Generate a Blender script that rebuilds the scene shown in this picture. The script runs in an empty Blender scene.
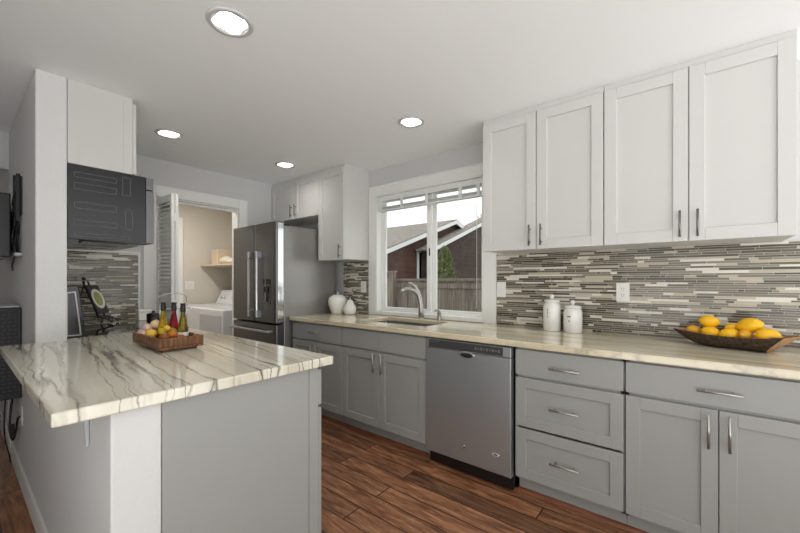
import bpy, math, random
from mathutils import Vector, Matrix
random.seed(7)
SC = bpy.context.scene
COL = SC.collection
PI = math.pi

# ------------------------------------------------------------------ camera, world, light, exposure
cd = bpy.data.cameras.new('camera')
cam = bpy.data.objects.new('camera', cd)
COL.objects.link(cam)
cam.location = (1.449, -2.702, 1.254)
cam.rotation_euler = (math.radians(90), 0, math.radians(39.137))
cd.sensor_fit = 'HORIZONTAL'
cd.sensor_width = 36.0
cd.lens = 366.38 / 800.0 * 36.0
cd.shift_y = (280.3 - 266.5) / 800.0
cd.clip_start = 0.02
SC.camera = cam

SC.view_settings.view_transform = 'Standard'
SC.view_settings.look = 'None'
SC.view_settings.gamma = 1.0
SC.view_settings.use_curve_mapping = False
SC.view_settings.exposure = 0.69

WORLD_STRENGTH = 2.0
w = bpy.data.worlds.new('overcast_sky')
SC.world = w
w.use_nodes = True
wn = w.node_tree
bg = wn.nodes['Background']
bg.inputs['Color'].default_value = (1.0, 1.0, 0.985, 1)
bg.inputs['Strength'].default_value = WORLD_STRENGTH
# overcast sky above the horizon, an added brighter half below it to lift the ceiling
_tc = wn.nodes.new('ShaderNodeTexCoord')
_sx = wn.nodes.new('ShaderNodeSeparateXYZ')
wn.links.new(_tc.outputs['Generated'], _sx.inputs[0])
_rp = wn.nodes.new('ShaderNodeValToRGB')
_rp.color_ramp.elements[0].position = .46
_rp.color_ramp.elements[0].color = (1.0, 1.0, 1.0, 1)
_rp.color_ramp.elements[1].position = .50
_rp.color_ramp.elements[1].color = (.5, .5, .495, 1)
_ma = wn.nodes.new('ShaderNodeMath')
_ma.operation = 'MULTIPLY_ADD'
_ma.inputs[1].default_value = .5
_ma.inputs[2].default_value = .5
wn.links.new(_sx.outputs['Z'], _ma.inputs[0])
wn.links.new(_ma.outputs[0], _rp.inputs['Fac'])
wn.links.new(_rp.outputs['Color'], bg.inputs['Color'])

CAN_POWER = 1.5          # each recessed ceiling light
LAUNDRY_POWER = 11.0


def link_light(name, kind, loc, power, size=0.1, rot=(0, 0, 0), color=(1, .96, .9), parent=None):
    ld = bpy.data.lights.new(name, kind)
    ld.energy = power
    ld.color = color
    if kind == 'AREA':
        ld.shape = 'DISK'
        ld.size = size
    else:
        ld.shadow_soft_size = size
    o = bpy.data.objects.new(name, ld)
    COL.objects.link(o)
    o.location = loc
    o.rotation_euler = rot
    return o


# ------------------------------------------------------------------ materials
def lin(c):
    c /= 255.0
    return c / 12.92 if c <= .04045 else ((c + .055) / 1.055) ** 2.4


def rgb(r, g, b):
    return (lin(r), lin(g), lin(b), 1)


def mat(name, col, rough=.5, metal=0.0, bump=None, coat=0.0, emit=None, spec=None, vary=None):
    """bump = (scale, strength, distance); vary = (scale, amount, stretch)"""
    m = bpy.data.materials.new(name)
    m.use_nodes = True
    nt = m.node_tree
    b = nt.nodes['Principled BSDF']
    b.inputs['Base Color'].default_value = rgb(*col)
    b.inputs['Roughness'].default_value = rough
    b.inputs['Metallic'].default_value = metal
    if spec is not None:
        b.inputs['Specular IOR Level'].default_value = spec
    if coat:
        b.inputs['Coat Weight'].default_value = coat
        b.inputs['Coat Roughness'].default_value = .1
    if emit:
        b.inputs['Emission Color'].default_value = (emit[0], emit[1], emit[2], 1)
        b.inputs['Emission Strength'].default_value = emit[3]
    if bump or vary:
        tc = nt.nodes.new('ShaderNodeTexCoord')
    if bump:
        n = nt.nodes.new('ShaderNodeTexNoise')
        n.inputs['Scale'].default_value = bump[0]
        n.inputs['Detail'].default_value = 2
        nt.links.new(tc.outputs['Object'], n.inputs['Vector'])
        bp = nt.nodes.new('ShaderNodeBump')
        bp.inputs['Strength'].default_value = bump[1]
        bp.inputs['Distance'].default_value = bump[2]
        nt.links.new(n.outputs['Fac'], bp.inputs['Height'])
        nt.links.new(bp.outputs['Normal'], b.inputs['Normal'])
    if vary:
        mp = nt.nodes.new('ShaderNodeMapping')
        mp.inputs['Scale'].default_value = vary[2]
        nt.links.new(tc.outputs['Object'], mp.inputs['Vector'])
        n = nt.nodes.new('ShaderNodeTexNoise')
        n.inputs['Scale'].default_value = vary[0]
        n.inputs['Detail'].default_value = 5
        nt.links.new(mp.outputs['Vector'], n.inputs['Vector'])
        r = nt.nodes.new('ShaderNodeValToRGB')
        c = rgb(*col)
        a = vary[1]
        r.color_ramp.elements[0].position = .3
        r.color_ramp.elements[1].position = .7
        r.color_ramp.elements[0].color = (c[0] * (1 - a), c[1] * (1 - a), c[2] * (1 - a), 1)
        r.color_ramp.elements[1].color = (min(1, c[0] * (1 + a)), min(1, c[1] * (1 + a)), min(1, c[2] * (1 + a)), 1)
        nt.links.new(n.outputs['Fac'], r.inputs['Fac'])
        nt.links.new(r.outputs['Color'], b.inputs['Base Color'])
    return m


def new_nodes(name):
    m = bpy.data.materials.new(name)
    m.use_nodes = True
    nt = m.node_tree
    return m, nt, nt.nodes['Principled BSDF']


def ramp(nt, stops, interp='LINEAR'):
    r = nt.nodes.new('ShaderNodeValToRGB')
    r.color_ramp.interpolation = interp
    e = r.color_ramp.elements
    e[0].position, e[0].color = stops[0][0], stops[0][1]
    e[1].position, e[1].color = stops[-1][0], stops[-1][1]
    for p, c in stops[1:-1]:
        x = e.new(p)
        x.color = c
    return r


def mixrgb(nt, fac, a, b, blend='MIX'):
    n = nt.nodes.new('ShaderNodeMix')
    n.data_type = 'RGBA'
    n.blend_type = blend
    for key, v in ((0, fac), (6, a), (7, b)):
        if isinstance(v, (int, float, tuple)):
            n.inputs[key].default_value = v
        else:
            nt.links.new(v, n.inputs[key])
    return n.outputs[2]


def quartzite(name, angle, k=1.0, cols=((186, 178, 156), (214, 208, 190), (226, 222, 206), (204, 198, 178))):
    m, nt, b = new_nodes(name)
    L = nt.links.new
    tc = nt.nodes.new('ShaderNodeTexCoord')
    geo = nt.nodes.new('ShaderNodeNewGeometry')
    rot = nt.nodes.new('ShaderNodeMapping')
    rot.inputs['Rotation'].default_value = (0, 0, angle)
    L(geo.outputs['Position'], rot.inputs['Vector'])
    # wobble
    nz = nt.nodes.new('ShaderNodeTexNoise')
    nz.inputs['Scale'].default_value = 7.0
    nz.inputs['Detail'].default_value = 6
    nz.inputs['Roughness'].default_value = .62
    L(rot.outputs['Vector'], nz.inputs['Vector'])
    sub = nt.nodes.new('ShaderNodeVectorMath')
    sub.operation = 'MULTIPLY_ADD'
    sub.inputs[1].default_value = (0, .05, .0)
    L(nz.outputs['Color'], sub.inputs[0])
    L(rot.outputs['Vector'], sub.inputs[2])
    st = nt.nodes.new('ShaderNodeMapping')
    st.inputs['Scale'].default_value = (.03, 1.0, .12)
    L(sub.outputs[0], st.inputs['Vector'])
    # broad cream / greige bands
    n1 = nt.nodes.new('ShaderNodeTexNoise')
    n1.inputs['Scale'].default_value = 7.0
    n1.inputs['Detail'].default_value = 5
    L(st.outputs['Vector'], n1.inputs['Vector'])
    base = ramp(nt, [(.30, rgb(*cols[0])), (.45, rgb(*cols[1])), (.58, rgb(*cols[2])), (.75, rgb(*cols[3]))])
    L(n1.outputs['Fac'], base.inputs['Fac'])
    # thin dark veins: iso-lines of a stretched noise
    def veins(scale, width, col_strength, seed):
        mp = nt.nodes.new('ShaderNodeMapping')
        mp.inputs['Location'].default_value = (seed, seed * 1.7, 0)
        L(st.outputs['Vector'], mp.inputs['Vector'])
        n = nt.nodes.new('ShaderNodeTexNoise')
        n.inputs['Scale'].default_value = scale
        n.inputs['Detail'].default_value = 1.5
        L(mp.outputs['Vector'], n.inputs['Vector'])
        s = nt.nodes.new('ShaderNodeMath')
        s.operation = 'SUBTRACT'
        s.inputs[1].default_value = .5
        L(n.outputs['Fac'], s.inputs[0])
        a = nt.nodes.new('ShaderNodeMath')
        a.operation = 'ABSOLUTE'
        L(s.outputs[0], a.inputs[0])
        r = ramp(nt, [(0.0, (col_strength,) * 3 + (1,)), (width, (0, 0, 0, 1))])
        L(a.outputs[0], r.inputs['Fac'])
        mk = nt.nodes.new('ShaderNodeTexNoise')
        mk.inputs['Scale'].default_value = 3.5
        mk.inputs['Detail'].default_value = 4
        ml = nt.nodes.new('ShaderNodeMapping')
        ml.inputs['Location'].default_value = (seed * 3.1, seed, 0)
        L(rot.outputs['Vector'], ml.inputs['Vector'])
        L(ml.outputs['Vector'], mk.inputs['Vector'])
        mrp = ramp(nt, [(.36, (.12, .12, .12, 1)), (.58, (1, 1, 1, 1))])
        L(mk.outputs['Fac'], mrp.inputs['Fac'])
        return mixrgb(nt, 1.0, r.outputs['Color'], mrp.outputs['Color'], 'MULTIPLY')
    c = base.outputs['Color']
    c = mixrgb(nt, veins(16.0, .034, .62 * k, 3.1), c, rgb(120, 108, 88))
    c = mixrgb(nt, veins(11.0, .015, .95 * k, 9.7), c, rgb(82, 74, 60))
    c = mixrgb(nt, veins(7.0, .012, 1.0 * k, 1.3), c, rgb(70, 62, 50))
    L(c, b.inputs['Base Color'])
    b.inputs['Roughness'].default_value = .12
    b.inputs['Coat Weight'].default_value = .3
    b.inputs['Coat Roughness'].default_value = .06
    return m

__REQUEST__
Repeat the listing above from its first line through the line that contains "SC.view_settings.exposure = 0.69", both included, and nothing more. Drop the pictures.

__WRITTEN SOLUTION__
Generate a Blender script that rebuilds the scene shown in this picture. The script runs in an empty Blender scene.
import bpy, math, random
from mathutils import Vector, Matrix
random.seed(7)
SC = bpy.context.scene
COL = SC.collection
PI = math.pi

# ------------------------------------------------------------------ camera, world, light, exposure
cd = bpy.data.cameras.new('camera')
cam = bpy.data.objects.new('camera', cd)
COL.objects.link(cam)
cam.location = (1.449, -2.702, 1.254)
cam.rotation_euler = (math.radians(90), 0, math.radians(39.137))
cd.sensor_fit = 'HORIZONTAL'
cd.sensor_width = 36.0
cd.lens = 366.38 / 800.0 * 36.0
cd.shift_y = (280.3 - 266.5) / 800.0
cd.clip_start = 0.02
SC.camera = cam

SC.view_settings.view_transform = 'Standard'
SC.view_settings.look = 'None'
SC.view_settings.gamma = 1.0
SC.view_settings.use_curve_mapping = False
SC.view_settings.exposure = 0.69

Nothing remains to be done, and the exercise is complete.